* start *

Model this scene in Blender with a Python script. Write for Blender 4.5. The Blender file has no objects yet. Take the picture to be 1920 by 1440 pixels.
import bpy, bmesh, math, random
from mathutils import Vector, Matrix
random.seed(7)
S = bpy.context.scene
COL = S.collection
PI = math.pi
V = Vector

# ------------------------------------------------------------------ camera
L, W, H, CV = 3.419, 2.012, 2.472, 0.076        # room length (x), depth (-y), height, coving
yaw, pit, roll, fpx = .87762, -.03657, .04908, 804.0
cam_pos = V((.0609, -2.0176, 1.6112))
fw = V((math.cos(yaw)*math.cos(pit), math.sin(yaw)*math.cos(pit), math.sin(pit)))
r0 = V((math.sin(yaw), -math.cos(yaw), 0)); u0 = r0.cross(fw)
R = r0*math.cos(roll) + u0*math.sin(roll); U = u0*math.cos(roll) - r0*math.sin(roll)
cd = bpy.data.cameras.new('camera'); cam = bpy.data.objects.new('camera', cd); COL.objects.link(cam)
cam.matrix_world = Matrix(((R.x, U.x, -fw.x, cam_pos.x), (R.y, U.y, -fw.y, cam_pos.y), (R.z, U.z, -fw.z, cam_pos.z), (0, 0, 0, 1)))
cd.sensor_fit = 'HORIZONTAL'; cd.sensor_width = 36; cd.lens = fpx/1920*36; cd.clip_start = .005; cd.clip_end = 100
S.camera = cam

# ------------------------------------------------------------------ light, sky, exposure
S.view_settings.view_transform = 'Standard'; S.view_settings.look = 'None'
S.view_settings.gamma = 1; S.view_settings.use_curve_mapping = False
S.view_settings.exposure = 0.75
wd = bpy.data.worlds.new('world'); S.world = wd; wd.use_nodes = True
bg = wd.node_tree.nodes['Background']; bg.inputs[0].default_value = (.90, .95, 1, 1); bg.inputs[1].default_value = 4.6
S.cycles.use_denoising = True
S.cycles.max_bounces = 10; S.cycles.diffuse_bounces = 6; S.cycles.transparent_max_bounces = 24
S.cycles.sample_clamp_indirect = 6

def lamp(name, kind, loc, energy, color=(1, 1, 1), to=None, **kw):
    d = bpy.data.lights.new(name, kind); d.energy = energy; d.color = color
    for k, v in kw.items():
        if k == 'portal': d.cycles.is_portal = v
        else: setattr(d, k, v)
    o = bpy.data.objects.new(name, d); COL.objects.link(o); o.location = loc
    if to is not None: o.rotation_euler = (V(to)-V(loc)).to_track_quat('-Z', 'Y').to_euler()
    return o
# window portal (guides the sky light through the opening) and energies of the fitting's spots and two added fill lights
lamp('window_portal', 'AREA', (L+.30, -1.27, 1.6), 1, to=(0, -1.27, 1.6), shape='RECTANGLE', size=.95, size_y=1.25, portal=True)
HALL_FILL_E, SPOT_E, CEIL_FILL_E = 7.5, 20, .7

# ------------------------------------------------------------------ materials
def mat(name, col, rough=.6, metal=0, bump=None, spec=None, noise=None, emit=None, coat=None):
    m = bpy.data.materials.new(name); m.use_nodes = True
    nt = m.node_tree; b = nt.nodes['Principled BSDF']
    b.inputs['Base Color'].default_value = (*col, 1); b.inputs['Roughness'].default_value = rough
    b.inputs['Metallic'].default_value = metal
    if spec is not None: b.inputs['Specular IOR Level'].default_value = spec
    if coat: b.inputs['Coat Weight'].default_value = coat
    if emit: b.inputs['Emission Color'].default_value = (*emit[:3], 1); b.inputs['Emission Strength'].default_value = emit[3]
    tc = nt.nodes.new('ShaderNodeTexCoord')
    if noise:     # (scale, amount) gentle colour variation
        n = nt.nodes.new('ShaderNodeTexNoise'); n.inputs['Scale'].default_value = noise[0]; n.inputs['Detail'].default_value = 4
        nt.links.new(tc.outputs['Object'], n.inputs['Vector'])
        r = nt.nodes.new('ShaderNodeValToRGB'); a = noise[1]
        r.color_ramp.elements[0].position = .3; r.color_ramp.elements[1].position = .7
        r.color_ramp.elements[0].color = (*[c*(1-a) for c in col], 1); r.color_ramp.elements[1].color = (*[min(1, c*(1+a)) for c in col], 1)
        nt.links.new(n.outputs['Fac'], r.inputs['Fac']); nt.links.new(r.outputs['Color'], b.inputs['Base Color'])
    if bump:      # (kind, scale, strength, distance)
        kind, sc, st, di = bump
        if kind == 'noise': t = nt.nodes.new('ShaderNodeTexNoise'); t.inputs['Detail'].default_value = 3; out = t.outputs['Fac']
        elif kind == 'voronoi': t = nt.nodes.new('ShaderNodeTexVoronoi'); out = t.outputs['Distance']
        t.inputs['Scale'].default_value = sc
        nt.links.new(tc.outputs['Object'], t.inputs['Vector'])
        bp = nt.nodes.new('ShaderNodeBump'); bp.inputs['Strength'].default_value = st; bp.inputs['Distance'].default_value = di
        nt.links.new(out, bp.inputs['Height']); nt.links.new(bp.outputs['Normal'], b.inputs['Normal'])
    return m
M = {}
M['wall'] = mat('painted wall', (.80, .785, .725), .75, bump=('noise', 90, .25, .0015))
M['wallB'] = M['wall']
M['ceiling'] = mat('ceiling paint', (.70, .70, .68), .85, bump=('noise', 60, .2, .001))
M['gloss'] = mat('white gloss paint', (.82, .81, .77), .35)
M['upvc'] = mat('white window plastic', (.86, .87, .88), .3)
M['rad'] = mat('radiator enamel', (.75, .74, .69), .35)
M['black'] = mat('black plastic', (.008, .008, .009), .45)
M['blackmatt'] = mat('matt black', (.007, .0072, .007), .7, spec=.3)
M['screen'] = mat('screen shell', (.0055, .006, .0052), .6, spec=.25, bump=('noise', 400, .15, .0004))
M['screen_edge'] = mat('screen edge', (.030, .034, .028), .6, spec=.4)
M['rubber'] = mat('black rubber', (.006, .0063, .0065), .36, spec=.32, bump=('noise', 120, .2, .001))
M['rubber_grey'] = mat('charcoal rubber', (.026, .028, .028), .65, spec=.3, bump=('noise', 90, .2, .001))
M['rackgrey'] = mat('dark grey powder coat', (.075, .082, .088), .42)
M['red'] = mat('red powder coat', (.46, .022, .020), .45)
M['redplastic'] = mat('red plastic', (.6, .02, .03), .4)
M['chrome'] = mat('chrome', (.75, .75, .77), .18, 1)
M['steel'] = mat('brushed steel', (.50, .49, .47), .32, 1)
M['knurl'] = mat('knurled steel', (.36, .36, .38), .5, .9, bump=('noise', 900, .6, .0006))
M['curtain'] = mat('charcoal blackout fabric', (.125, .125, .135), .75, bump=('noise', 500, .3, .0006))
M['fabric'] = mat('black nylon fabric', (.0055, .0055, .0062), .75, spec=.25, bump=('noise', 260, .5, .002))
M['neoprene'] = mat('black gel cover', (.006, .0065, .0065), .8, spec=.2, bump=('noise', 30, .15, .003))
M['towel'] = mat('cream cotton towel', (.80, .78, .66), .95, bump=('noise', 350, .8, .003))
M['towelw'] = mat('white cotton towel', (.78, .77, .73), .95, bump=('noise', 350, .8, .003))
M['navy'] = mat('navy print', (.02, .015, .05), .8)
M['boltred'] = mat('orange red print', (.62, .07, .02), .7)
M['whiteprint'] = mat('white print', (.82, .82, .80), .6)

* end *

### EXERCISE BRIEF
Print from the first line through the line that contains "S.camera = cam", please, including both, and leave out every line outside that stretch.

### SOLUTION
Model this scene in Blender with a Python script. Write for Blender 4.5. The Blender file has no objects yet. Take the picture to be 1920 by 1440 pixels.
import bpy, bmesh, math, random
from mathutils import Vector, Matrix
random.seed(7)
S = bpy.context.scene
COL = S.collection
PI = math.pi
V = Vector

# ------------------------------------------------------------------ camera
L, W, H, CV = 3.419, 2.012, 2.472, 0.076        # room length (x), depth (-y), height, coving
yaw, pit, roll, fpx = .87762, -.03657, .04908, 804.0
cam_pos = V((.0609, -2.0176, 1.6112))
fw = V((math.cos(yaw)*math.cos(pit), math.sin(yaw)*math.cos(pit), math.sin(pit)))
r0 = V((math.sin(yaw), -math.cos(yaw), 0)); u0 = r0.cross(fw)
R = r0*math.cos(roll) + u0*math.sin(roll); U = u0*math.cos(roll) - r0*math.sin(roll)
cd = bpy.data.cameras.new('camera'); cam = bpy.data.objects.new('camera', cd); COL.objects.link(cam)
cam.matrix_world = Matrix(((R.x, U.x, -fw.x, cam_pos.x), (R.y, U.y, -fw.y, cam_pos.y), (R.z, U.z, -fw.z, cam_pos.z), (0, 0, 0, 1)))
cd.sensor_fit = 'HORIZONTAL'; cd.sensor_width = 36; cd.lens = fpx/1920*36; cd.clip_start = .005; cd.clip_end = 100
S.camera = cam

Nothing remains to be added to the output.